* WHAT IS BEING ASKED
Reproduce all of the material word for word.

* INFORMATION PROVIDED

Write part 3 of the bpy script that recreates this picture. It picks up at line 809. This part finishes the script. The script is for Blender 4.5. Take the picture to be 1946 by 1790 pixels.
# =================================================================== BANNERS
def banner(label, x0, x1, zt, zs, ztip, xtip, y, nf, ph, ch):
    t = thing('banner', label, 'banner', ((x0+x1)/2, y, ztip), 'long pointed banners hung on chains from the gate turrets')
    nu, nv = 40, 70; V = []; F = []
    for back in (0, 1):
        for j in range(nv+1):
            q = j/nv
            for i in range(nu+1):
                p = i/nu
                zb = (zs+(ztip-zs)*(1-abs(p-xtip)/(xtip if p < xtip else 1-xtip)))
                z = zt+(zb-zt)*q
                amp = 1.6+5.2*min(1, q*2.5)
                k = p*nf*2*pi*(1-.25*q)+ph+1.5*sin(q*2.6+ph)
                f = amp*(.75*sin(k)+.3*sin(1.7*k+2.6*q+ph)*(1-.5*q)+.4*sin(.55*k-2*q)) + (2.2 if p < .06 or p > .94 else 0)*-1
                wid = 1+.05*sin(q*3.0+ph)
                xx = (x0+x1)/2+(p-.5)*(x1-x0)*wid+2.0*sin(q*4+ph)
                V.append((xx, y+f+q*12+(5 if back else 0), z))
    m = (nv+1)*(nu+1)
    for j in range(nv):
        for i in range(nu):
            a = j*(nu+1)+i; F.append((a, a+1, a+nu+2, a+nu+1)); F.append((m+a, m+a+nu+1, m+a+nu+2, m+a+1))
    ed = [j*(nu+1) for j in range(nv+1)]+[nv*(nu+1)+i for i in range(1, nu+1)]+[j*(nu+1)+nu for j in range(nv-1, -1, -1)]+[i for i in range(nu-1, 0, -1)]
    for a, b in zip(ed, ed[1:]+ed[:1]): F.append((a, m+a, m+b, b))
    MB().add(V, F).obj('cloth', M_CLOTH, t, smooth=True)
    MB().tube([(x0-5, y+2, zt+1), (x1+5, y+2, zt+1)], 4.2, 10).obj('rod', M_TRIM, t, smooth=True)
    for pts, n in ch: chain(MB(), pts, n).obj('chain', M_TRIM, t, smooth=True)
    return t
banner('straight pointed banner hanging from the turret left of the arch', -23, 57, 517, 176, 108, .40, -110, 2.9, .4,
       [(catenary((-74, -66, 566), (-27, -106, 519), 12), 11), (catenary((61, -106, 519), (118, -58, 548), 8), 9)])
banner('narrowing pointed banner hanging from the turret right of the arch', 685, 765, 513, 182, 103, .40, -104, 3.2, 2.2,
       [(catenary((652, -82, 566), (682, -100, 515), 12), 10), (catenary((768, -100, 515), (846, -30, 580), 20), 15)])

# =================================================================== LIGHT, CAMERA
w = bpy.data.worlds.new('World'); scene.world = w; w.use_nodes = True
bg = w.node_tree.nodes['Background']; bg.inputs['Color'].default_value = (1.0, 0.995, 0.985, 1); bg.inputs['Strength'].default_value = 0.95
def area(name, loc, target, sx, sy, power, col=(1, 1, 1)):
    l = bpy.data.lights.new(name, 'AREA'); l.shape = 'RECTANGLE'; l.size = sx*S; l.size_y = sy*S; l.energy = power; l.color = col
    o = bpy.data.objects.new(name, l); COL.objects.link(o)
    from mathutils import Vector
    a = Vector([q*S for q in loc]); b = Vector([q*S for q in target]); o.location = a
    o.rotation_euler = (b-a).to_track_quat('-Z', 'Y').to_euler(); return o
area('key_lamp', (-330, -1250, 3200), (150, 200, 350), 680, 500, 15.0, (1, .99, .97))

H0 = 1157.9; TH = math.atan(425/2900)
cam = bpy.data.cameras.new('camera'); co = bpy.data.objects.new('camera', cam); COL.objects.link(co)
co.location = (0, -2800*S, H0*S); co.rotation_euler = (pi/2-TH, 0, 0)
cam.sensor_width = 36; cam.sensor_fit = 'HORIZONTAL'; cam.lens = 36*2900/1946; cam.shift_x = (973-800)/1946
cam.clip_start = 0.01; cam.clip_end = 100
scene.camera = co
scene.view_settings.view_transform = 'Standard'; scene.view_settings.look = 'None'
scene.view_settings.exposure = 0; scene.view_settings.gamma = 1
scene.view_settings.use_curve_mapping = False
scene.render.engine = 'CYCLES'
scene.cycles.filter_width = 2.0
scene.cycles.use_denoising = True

* FINAL ANSWER
Write part 3 of the bpy script that recreates this picture. It picks up at line 809. This part finishes the script. The script is for Blender 4.5. Take the picture to be 1946 by 1790 pixels.
# =================================================================== BANNERS
def banner(label, x0, x1, zt, zs, ztip, xtip, y, nf, ph, ch):
    t = thing('banner', label, 'banner', ((x0+x1)/2, y, ztip), 'long pointed banners hung on chains from the gate turrets')
    nu, nv = 40, 70; V = []; F = []
    for back in (0, 1):
        for j in range(nv+1):
            q = j/nv
            for i in range(nu+1):
                p = i/nu
                zb = (zs+(ztip-zs)*(1-abs(p-xtip)/(xtip if p < xtip else 1-xtip)))
                z = zt+(zb-zt)*q
                amp = 1.6+5.2*min(1, q*2.5)
                k = p*nf*2*pi*(1-.25*q)+ph+1.5*sin(q*2.6+ph)
                f = amp*(.75*sin(k)+.3*sin(1.7*k+2.6*q+ph)*(1-.5*q)+.4*sin(.55*k-2*q)) + (2.2 if p < .06 or p > .94 else 0)*-1
                wid = 1+.05*sin(q*3.0+ph)
                xx = (x0+x1)/2+(p-.5)*(x1-x0)*wid+2.0*sin(q*4+ph)
                V.append((xx, y+f+q*12+(5 if back else 0), z))
    m = (nv+1)*(nu+1)
    for j in range(nv):
        for i in range(nu):
            a = j*(nu+1)+i; F.append((a, a+1, a+nu+2, a+nu+1)); F.append((m+a, m+a+nu+1, m+a+nu+2, m+a+1))
    ed = [j*(nu+1) for j in range(nv+1)]+[nv*(nu+1)+i for i in range(1, nu+1)]+[j*(nu+1)+nu for j in range(nv-1, -1, -1)]+[i for i in range(nu-1, 0, -1)]
    for a, b in zip(ed, ed[1:]+ed[:1]): F.append((a, m+a, m+b, b))
    MB().add(V, F).obj('cloth', M_CLOTH, t, smooth=True)
    MB().tube([(x0-5, y+2, zt+1), (x1+5, y+2, zt+1)], 4.2, 10).obj('rod', M_TRIM, t, smooth=True)
    for pts, n in ch: chain(MB(), pts, n).obj('chain', M_TRIM, t, smooth=True)
    return t
banner('straight pointed banner hanging from the turret left of the arch', -23, 57, 517, 176, 108, .40, -110, 2.9, .4,
       [(catenary((-74, -66, 566), (-27, -106, 519), 12), 11), (catenary((61, -106, 519), (118, -58, 548), 8), 9)])
banner('narrowing pointed banner hanging from the turret right of the arch', 685, 765, 513, 182, 103, .40, -104, 3.2, 2.2,
       [(catenary((652, -82, 566), (682, -100, 515), 12), 10), (catenary((768, -100, 515), (846, -30, 580), 20), 15)])

# =================================================================== LIGHT, CAMERA
w = bpy.data.worlds.new('World'); scene.world = w; w.use_nodes = True
bg = w.node_tree.nodes['Background']; bg.inputs['Color'].default_value = (1.0, 0.995, 0.985, 1); bg.inputs['Strength'].default_value = 0.95
def area(name, loc, target, sx, sy, power, col=(1, 1, 1)):
    l = bpy.data.lights.new(name, 'AREA'); l.shape = 'RECTANGLE'; l.size = sx*S; l.size_y = sy*S; l.energy = power; l.color = col
    o = bpy.data.objects.new(name, l); COL.objects.link(o)
    from mathutils import Vector
    a = Vector([q*S for q in loc]); b = Vector([q*S for q in target]); o.location = a
    o.rotation_euler = (b-a).to_track_quat('-Z', 'Y').to_euler(); return o
area('key_lamp', (-330, -1250, 3200), (150, 200, 350), 680, 500, 15.0, (1, .99, .97))

H0 = 1157.9; TH = math.atan(425/2900)
cam = bpy.data.cameras.new('camera'); co = bpy.data.objects.new('camera', cam); COL.objects.link(co)
co.location = (0, -2800*S, H0*S); co.rotation_euler = (pi/2-TH, 0, 0)
cam.sensor_width = 36; cam.sensor_fit = 'HORIZONTAL'; cam.lens = 36*2900/1946; cam.shift_x = (973-800)/1946
cam.clip_start = 0.01; cam.clip_end = 100
scene.camera = co
scene.view_settings.view_transform = 'Standard'; scene.view_settings.look = 'None'
scene.view_settings.exposure = 0; scene.view_settings.gamma = 1
scene.view_settings.use_curve_mapping = False
scene.render.engine = 'CYCLES'
scene.cycles.filter_width = 2.0
scene.cycles.use_denoising = True